KASE Workshop Method

Inspirations for the KASE Workshops

The KASE Workshops are inspired by two techniques or approaches, namely:

  • Cafe Conversations
  • The Bauhaus Workshops

Systems thinking is both an art and science. It is essential to innovation and developing capacity to innovate. In today's global knowledge economy it is essential to collaborate and develop social methods for knowledge creation. Cafe Conversations are ideal for bringing people together to discover a common vision and to explore new thoughts and ideas. In a developing continent like Africa, there is a need to also gain insights and skills into modern industrial thinking but at the same time retain our own value based systems thinking that will make Africa a unique centre of learning and innovation. The lessons from the Bauhaus of the 20th century are therefore applicable and relevant to the 21st century.

Cafe Conversations

Cafe Conversations is a technique of The World Cafe www.worldcafe.org. We have been exponents of this approach for many years and have used it in various initiatives. More recently, we have developed a Monthly Breakfast Forum with the CIO Forum in Cape Town www.cioforum.co.za using this format.

We invite guest speakers who provide context for our discussions. We then pose a question and have groups of "table" conversations and a collective group discussion. The aim is to find the one voice that is coming from the group discussion. Creating the right atmosphere, visualization and facilitation are key roles, hence, you will find that there are 3 important roles to a Cafe Conversation:

  • The Host
  • The Facilitator
  • The Visualizer

Visualization Technique

John Roodt has spent a number of years developing his visualization skills, techniques and the application of Cafe Conversations. Tables are usually covered in paper and have pens or markers available for people to write out any thoughts.

The Bauhaus Workshops

The Bauhaus School of Arts was founded by Walter Gropius in Germany from 1919 to 1923. The closure of the school by the Nazis in 1933 began the spread of Bauhaus ideas across Europe and the United States. The Bauhaus inspired a revolution in design and art education that is still present today. The Bauhaus movement helped to define modernism in the 20th century.

The Bauhaus established the workshop-based training that revolutionized art education and is used to this day. As Gropius explained in an interview, "I realized that closer links had to be forged between the machine and the artistic individual. So I established workshops, which trained people in two ways - as artists and as craftsmen. It's often wrongly thought that everything was based on handicraft. In fact, it was a place of preparation. You can't understand a machine until you've understood the tools of your craft."

The Foundation Course

The "foundation course" taught in art schools is a product of the Bauhaus. Wolf von Eckardt stated that the Bauhaus "created the patterns and set the standards of present-day industrial design; it helped to invent modern architecture; it altered the look of everything from the chair you are sitting in to the page you are reading now."
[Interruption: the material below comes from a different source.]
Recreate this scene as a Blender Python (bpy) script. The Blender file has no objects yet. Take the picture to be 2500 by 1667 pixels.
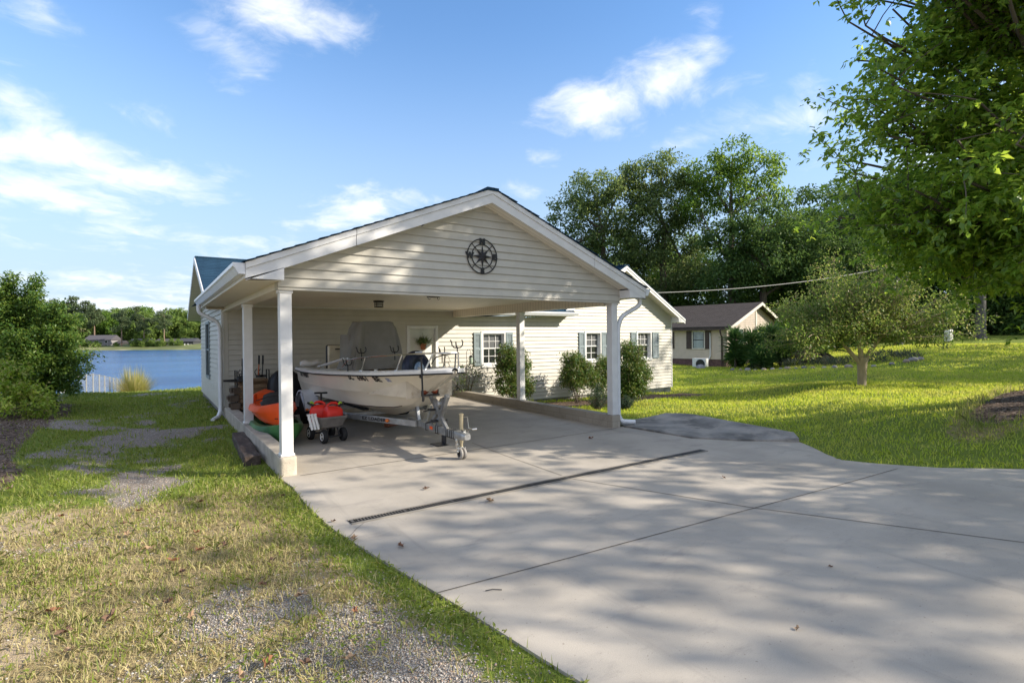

Many of the ideas at the Bauhaus were not unique. Since the industrial revolution, educated men and women were contemplating the problems associated with art and its relevance in the new era of the machine. What made the Bauhaus teaching unique, particularly with regards to the foundation course or Vorkurs, was "the amount and quality of its theoretical teaching, the intellectual rigor with which it examined the essentials of visual experience and artistic creativity."

Johannes Itten established the Preliminary or Foundation Course at the Bauhaus. Itten followed a religion based on eastern beliefs called Mazdaznan. Adopting principles from Buddhism, Itten would begin his workshops with breathing exercises. He encouraged his students to study materials and textures by working with materials they could find, feel and touch.

Unlike previous preliminary art education, which taught art history and the problems that were encountered in the past, the preliminary course was about learning abstract forms, color theory, nature of materials and other principles of art and design. The primary focus was on the individual student (senses, emotions and intellect) and assisting them to learn about themselves before deciding on a specific direction. Students were encouraged to go out and get any material they could find and study its nature and produce work from their exploration. It was an economically hard time and students had to go out to dump yards or use whatever was available. Some innovative designs were created.

Itten stated that, "Imagination and creative ability must first of all be liberated and strengthened. Once this has been achieved, technical and practical demands and finally commercial considerations may be introduced. Young people who begin with market research and practical and technical work seldom feel encouraged to search for something really new. If new ideas are to assume artistic form, physical, sensual, spiritual, and intellectual forces and abilities must all be equally available and act in concert. This realization largely determined the subjects and methods of my teaching at the Bauhaus. It was essential to build up the individual student as a well-integrated creative person, a program I consistently advocated in the 'Council of Masters'."

Master of the Workshop and Master of Form

At the Bauhaus there were two types of teachers or “Masters”. The "Workshop Masters" were skilled craftsmen. They were usually skilled in various disciplines but they taught specific crafts such as painting, pottery, weaving or architecture. There were also the "Masters of Form" who were responsible for aesthetic qualities.

The modern painters provided the constructive thinking. They worked with space and form. Gropius explained that he thought the painters could help usher in a new Constructivist thought in architecture. He said, "We have to pull the whole thing together. We have to destroy the separations between painting and sculpture, architecture and design and so on. It is all one."